### Task to carry out:
Line by line, reproduce exactly the beginning of the listing below, ending with the line that contains "COL = scene.collection" and adding nothing.

━━━━━━━━

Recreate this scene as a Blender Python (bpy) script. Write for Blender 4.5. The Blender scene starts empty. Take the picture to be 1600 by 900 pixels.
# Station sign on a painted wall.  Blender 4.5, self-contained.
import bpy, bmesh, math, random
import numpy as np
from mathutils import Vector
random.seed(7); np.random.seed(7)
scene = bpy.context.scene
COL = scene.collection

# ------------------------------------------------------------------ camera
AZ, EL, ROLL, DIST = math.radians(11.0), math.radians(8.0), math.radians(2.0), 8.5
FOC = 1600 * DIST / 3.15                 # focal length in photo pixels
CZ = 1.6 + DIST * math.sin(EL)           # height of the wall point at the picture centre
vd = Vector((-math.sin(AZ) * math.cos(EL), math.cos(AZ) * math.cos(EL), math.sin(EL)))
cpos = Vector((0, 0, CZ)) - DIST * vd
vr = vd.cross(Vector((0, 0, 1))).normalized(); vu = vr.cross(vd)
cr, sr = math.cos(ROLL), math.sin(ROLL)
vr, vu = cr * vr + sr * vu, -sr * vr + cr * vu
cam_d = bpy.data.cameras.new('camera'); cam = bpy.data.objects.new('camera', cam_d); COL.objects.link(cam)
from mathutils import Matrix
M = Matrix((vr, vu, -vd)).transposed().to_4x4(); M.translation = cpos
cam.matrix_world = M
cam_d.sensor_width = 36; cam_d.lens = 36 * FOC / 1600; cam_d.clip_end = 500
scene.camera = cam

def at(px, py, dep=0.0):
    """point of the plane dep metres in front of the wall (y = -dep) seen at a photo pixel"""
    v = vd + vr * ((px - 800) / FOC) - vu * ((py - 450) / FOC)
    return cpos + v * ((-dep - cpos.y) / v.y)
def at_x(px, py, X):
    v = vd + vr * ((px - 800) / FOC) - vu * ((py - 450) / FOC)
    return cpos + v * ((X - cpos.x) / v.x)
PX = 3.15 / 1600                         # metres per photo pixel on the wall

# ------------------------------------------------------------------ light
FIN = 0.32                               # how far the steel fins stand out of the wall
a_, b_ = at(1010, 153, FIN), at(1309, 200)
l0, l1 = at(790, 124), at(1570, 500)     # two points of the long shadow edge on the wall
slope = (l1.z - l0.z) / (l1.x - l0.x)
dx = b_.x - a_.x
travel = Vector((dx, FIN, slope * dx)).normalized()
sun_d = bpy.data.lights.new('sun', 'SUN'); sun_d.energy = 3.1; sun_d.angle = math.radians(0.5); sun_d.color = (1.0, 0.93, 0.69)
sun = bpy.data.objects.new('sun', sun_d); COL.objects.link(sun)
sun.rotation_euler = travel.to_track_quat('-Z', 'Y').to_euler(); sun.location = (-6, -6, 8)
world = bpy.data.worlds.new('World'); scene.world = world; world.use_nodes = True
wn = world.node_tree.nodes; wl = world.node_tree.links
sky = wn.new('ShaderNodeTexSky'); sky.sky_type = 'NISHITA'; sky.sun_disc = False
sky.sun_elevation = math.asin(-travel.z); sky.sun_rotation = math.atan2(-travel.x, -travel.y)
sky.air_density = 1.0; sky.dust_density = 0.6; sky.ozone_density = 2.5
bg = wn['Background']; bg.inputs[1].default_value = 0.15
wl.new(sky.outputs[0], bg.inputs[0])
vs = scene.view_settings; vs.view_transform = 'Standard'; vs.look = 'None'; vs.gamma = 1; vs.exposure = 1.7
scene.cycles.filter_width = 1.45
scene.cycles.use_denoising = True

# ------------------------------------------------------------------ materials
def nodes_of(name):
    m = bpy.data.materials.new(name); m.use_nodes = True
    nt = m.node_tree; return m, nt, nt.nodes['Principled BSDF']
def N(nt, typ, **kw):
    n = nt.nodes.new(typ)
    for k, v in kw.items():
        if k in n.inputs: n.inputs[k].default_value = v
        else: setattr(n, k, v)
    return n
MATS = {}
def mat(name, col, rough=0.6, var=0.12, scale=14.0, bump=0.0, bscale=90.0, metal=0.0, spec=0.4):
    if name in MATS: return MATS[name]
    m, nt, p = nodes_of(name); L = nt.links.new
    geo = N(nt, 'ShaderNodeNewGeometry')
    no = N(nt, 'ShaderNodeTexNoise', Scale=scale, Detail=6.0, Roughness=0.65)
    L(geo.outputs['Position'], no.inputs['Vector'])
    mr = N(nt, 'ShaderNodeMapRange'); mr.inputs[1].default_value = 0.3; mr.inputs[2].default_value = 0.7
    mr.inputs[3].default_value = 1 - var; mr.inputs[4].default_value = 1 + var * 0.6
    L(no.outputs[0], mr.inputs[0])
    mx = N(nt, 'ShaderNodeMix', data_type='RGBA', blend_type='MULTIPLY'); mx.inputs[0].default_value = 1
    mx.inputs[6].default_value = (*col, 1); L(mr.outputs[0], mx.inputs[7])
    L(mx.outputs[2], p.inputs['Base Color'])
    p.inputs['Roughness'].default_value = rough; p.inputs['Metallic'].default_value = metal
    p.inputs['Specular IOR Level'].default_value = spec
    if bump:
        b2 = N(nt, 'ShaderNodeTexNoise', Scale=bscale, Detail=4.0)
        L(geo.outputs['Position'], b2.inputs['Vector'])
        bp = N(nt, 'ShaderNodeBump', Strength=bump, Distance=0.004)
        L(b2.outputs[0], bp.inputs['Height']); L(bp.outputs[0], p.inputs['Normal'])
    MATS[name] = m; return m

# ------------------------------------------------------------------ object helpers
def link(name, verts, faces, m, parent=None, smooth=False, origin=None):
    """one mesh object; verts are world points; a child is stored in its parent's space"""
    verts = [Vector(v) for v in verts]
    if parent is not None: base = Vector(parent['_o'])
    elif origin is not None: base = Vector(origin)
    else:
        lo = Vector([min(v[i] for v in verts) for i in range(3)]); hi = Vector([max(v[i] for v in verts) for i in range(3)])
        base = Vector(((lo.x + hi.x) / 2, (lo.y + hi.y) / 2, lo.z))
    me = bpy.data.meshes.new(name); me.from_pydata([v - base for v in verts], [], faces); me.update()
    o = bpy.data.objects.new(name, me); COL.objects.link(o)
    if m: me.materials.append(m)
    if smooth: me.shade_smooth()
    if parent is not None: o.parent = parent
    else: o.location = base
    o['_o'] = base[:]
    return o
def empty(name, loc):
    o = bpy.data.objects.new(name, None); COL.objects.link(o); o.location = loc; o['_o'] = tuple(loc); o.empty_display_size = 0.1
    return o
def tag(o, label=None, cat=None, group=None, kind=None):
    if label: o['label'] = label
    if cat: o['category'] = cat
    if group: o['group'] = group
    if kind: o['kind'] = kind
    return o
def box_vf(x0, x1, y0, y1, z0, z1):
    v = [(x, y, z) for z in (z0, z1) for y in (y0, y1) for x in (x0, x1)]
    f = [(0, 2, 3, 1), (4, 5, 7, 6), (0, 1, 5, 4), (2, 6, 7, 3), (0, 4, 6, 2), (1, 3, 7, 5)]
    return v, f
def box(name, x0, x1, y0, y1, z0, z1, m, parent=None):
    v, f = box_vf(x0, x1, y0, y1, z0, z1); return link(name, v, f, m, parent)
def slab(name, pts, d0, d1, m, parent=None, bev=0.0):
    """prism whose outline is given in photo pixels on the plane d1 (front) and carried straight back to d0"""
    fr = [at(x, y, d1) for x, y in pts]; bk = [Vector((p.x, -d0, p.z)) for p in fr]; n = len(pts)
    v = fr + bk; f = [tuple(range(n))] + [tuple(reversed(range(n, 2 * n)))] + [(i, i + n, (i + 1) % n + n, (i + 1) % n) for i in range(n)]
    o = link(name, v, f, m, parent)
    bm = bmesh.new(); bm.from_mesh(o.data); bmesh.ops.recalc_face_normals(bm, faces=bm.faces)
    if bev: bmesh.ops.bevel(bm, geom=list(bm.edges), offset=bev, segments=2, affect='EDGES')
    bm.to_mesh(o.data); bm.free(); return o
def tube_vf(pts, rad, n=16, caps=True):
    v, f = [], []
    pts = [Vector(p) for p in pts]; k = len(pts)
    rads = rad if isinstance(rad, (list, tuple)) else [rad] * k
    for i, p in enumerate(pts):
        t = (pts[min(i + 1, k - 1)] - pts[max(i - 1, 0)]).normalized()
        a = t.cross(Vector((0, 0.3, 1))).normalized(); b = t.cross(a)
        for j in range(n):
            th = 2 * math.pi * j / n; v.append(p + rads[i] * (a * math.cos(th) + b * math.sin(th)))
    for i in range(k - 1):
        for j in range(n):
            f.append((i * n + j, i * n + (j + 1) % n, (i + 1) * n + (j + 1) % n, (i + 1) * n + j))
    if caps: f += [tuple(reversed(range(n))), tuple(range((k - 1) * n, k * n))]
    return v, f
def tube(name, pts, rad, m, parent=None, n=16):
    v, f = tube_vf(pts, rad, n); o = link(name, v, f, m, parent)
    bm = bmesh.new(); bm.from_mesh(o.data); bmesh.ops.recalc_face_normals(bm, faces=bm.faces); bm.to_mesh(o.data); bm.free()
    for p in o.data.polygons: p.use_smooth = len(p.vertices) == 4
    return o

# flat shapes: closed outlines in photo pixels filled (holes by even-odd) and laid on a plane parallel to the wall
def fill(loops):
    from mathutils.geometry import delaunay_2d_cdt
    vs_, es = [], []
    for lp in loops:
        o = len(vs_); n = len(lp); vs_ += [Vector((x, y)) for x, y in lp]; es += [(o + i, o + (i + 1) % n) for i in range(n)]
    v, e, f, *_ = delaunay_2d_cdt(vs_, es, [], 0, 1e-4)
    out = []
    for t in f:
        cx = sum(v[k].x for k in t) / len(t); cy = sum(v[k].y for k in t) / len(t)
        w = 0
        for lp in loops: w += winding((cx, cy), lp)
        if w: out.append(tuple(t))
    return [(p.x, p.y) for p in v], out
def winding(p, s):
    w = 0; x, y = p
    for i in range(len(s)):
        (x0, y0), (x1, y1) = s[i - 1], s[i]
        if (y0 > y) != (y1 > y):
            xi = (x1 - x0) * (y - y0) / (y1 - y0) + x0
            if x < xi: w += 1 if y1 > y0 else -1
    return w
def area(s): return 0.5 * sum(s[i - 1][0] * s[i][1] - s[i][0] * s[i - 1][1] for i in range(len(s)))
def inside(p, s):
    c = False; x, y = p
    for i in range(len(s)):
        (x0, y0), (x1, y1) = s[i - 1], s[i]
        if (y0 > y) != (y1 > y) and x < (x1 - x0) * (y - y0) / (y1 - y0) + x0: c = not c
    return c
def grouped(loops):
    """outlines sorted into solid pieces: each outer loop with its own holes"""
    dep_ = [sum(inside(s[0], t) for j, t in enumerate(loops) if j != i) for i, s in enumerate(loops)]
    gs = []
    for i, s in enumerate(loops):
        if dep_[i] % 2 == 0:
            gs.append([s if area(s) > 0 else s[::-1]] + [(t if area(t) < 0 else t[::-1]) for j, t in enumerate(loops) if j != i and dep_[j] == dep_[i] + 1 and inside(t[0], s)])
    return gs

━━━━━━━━

### Solution to this exercise:
Recreate this scene as a Blender Python (bpy) script. Write for Blender 4.5. The Blender scene starts empty. Take the picture to be 1600 by 900 pixels.
# Station sign on a painted wall.  Blender 4.5, self-contained.
import bpy, bmesh, math, random
import numpy as np
from mathutils import Vector
random.seed(7); np.random.seed(7)
scene = bpy.context.scene
COL = scene.collection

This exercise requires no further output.